Task instructions:
Lines after the one containing "0, .112), .005).build('box_lid', 'white', wb)" are to be omitted; print exactly each line from the start of the records up to and including it.

Records for the task:
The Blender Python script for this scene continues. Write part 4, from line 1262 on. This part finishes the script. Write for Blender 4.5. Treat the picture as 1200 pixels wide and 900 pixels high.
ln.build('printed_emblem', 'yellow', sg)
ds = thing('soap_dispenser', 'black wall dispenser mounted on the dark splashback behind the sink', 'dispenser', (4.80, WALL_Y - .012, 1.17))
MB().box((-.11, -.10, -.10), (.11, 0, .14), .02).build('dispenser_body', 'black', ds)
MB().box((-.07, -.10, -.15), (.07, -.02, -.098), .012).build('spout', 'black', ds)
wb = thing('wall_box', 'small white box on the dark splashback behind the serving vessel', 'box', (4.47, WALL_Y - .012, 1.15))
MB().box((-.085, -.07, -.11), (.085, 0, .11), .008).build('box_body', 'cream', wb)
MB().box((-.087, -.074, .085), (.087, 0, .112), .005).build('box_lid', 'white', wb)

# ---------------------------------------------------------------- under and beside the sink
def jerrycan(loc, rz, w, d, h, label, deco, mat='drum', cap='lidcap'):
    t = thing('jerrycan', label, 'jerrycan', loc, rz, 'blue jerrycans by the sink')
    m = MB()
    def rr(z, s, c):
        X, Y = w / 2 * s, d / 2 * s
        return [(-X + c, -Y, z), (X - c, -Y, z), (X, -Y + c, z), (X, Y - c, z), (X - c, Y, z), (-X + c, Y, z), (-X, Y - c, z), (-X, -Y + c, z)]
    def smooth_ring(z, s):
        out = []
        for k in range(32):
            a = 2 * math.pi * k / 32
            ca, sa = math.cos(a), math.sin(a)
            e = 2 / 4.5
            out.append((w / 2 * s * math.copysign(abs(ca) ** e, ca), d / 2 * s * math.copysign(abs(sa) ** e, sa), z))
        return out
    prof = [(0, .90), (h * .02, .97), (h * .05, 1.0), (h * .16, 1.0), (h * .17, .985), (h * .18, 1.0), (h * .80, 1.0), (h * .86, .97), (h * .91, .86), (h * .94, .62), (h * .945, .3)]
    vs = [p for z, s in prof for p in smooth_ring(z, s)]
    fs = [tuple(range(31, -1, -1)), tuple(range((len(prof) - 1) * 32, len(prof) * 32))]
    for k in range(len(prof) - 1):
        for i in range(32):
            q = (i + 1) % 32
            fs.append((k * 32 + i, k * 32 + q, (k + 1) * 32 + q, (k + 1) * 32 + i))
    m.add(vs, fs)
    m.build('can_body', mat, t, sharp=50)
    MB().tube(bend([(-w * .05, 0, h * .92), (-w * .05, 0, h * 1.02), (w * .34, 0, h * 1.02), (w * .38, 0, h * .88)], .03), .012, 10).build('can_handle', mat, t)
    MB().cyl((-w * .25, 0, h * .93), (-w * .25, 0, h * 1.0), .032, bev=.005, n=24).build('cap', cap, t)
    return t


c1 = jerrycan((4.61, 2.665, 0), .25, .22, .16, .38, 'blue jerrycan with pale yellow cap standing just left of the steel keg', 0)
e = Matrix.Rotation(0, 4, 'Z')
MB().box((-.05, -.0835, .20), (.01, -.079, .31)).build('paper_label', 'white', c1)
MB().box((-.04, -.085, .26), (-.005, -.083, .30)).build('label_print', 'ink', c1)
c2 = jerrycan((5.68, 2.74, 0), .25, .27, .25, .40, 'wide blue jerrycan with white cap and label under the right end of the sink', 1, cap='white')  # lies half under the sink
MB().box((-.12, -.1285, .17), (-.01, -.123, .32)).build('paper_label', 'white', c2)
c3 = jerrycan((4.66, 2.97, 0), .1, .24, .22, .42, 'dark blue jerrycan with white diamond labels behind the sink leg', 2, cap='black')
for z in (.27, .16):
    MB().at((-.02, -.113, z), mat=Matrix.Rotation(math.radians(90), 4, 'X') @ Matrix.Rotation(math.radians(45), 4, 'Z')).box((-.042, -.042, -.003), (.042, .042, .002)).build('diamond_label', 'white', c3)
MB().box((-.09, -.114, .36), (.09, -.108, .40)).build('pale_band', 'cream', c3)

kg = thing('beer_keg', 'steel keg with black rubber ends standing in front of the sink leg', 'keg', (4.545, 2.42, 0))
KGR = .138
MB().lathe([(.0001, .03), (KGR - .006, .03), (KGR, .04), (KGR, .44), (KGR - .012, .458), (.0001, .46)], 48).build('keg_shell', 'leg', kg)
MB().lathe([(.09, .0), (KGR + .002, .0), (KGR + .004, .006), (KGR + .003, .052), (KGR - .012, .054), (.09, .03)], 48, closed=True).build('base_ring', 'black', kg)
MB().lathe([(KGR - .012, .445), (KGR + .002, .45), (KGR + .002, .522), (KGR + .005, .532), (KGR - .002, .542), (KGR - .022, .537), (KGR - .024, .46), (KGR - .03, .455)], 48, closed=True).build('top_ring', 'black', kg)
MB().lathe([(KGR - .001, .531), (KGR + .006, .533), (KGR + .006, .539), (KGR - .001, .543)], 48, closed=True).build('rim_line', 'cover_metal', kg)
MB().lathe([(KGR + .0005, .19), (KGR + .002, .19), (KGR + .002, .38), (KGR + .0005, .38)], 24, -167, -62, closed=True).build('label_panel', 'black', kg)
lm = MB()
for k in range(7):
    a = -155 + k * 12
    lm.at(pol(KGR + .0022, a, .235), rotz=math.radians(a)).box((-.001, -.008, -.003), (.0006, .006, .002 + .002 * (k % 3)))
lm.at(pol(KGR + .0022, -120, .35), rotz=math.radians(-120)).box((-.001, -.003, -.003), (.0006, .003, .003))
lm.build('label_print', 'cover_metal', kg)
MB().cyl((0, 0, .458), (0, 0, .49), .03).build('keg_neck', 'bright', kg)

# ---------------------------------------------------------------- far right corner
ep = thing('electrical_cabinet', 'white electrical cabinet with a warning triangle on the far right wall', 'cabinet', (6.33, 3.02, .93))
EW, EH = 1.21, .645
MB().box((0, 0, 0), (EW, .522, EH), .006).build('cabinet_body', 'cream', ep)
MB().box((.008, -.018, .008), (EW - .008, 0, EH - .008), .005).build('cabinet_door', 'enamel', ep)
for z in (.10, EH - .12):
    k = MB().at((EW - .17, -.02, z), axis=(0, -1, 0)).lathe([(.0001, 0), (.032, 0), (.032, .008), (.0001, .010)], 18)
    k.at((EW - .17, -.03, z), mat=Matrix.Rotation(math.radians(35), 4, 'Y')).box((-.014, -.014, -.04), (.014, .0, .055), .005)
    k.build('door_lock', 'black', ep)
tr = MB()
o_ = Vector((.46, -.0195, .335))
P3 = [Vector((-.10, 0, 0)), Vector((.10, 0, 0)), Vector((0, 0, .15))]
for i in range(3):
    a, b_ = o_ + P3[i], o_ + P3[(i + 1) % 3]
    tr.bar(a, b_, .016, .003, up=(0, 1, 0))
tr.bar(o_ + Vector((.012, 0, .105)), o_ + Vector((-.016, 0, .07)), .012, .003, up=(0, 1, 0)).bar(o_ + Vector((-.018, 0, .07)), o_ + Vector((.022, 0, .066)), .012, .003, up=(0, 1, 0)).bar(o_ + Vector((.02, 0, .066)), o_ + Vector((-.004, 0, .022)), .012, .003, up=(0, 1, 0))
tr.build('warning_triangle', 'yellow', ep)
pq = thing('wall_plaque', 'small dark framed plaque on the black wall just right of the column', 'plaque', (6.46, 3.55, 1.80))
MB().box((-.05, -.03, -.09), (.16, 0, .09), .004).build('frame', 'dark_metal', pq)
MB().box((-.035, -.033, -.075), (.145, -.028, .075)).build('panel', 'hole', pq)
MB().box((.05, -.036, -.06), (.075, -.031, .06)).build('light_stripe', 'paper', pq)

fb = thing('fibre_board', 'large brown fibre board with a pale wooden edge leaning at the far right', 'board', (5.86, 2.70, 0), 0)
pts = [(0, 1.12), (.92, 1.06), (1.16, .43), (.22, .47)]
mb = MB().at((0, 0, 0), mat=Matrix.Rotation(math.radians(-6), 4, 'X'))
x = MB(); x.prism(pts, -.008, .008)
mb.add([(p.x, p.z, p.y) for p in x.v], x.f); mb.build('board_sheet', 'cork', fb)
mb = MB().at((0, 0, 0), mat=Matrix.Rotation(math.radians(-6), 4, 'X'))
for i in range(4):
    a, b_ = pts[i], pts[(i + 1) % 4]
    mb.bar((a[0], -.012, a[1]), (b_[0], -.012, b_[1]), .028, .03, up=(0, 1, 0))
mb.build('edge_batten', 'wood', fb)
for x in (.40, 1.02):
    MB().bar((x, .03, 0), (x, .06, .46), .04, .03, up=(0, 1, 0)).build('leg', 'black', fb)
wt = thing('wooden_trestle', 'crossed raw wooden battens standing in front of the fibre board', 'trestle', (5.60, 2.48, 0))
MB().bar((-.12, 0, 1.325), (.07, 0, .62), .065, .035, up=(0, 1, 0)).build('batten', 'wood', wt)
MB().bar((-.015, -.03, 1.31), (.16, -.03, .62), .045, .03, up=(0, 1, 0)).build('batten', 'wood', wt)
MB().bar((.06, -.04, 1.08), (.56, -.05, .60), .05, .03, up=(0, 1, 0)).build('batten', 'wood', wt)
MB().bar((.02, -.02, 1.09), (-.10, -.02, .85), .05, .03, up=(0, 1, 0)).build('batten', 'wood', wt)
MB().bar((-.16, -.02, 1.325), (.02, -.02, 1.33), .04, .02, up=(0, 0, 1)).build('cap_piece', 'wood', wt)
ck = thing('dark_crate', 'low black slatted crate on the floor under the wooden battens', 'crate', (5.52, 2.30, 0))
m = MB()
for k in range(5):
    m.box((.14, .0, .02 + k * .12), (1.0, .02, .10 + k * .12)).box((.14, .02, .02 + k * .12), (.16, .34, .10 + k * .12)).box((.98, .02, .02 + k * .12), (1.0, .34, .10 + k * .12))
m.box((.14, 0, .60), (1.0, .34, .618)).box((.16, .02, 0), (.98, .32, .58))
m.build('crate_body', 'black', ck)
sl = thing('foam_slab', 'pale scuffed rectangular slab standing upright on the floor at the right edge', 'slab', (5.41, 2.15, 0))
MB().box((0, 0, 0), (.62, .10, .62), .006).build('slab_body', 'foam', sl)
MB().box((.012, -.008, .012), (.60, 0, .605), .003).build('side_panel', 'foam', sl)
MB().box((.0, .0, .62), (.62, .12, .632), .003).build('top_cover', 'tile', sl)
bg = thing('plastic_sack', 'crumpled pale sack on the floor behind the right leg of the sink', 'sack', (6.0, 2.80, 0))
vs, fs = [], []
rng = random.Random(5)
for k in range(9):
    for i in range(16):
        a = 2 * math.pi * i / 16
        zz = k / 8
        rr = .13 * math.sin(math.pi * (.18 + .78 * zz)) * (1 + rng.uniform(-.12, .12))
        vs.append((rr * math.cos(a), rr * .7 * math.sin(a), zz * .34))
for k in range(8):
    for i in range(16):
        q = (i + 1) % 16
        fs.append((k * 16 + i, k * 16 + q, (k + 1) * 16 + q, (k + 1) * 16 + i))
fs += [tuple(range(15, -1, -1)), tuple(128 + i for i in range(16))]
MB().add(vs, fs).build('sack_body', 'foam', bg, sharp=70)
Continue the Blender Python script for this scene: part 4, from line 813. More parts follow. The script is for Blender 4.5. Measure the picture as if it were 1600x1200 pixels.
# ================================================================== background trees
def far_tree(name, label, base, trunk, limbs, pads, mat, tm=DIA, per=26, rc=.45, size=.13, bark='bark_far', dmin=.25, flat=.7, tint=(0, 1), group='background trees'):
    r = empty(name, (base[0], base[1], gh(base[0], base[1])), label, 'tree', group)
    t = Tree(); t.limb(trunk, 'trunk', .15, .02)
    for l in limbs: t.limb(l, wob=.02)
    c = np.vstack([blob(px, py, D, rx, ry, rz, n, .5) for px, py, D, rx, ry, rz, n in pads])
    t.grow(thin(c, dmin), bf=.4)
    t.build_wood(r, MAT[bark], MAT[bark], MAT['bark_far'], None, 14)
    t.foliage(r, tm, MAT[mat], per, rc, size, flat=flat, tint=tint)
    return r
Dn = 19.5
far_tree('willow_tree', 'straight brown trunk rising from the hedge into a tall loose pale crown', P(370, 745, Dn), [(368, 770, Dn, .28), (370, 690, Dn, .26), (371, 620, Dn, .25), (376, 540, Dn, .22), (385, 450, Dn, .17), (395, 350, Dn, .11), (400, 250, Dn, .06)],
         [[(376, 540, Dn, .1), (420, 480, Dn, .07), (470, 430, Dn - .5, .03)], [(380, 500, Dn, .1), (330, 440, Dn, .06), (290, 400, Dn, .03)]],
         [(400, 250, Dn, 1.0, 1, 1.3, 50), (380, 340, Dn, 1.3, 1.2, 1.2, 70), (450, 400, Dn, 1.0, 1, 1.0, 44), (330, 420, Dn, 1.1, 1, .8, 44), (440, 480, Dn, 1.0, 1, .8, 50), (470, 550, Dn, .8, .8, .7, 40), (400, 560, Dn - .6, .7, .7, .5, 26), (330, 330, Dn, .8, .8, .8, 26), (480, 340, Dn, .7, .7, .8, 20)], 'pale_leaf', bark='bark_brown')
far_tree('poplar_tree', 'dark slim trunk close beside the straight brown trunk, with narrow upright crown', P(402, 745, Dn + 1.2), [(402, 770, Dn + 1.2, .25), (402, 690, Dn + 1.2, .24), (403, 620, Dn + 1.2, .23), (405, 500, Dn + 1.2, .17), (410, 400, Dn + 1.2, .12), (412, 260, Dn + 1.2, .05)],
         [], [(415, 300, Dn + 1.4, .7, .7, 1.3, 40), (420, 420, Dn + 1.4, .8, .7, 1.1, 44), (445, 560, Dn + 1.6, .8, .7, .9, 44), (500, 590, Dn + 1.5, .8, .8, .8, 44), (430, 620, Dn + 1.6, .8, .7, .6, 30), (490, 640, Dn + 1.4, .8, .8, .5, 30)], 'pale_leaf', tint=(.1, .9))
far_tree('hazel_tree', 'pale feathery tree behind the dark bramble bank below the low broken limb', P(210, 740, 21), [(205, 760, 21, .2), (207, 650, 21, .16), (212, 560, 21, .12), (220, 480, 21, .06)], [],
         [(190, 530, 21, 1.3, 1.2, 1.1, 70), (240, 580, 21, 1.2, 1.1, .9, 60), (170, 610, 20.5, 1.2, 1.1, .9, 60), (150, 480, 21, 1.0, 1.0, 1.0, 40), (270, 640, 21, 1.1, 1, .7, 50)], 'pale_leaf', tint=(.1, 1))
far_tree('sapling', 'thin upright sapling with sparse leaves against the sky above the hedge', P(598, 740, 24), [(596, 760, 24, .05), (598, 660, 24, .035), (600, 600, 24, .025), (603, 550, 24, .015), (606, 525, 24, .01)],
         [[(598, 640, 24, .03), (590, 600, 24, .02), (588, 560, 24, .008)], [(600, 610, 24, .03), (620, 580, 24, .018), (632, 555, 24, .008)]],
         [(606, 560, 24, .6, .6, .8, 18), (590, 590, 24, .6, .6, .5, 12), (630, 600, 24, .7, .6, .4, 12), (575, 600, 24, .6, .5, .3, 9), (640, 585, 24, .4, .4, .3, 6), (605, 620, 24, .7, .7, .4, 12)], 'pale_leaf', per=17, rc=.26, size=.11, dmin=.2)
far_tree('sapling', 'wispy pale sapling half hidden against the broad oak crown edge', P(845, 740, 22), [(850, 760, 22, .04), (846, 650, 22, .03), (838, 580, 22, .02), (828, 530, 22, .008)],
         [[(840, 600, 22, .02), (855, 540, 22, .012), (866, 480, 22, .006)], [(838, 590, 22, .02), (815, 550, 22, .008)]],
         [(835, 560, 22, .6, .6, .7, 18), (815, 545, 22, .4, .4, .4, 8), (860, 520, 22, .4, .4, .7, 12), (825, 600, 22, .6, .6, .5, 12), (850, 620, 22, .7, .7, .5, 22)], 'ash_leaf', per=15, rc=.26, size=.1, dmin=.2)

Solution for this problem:
The Blender Python script for this scene continues. Write part 4, from line 1262 on. This part finishes the script. Write for Blender 4.5. Treat the picture as 1200 pixels wide and 900 pixels high.
ln.build('printed_emblem', 'yellow', sg)
ds = thing('soap_dispenser', 'black wall dispenser mounted on the dark splashback behind the sink', 'dispenser', (4.80, WALL_Y - .012, 1.17))
MB().box((-.11, -.10, -.10), (.11, 0, .14), .02).build('dispenser_body', 'black', ds)
MB().box((-.07, -.10, -.15), (.07, -.02, -.098), .012).build('spout', 'black', ds)
wb = thing('wall_box', 'small white box on the dark splashback behind the serving vessel', 'box', (4.47, WALL_Y - .012, 1.15))
MB().box((-.085, -.07, -.11), (.085, 0, .11), .008).build('box_body', 'cream', wb)
MB().box((-.087, -.074, .085), (.087, 0, .112), .005).build('box_lid', 'white', wb)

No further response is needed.